Speaker Biography: Liam Rector was born in Washington, D.C. in 1949. He holds master's degrees from the Writing Seminars at Johns Hopkins University and the Kennedy School of Government at Harvard. His books of poems include "The Executive Director of the Fallen World" (University of Chicago Press in 2006), "American Prodigal" (1994) and "The Sorrow of Architecture" (1984). His poems have appeared in Agni, Paris Review, American Poetry Review, The New Republic, Boston Review, Slate, Ploughshares and elsewhere. His reviews and essays have appeared in magazines and books that include American Poetry Review, The Los Angeles Times Book Review, The Boston Globe, Hudson Review, Bostonia, The Oxford Companion to Literature and Contemporary Poets. Rector's honors include fellowships in poetry from the Guggenheim Foundation and the National Endowment for the Arts, and he received the Friend to Writers Award from PEN New England. He has served as poetry editor of Harvard Magazine and as associate editor of Harvard Review and Agni. He edited "The Day I Was Older: On the Poetry of Donald Hall" (1989) and co-edited "On the Poetry of Frank Bidart: Fastening the Voice to the Page" (University of Michigan Press, 2007). Liam Rector has taught at Columbia University, The New School, Emerson College, George Mason University, and elsewhere. He founded and directs the graduate Writing Seminars at Bennington College, and has also administered literary programs at the Association of Writers and Writing Programs, the Folger Shakespeare Library, the National Endowment for the Arts, and the Academy of American Poets. He lives in New York City.

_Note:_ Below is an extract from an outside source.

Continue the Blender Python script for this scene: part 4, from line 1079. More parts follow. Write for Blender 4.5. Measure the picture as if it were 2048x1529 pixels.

Speaker Biography: Judith Harris is the author of the poetry collections "The Bad Secret" and "Atonement," and the critical work "Signifying Pain: Constructing and Healing the Self through Writing." Her poems have been published in Ploughshares, Prairie Schooner, The Southern Review, The Antioch Review, The American Scholar, Boulevard, Cincinnati Review, Southwest Review and Poetry Northwest. She has published extensively on poetry and psychoanalysis, and has had essays appear in American Women in Psychology, College English and Tikkun. She led the annual Frost Place Seminar in Franconia, N.H., in 2006. Harris has received Individual Artist's grants from the D.C. Commission on the Arts. She teaches creative writing, literature and psychoanalytic theory at Catholic University and George Mason University, and lives in Washington, D.C., with her husband and daughter.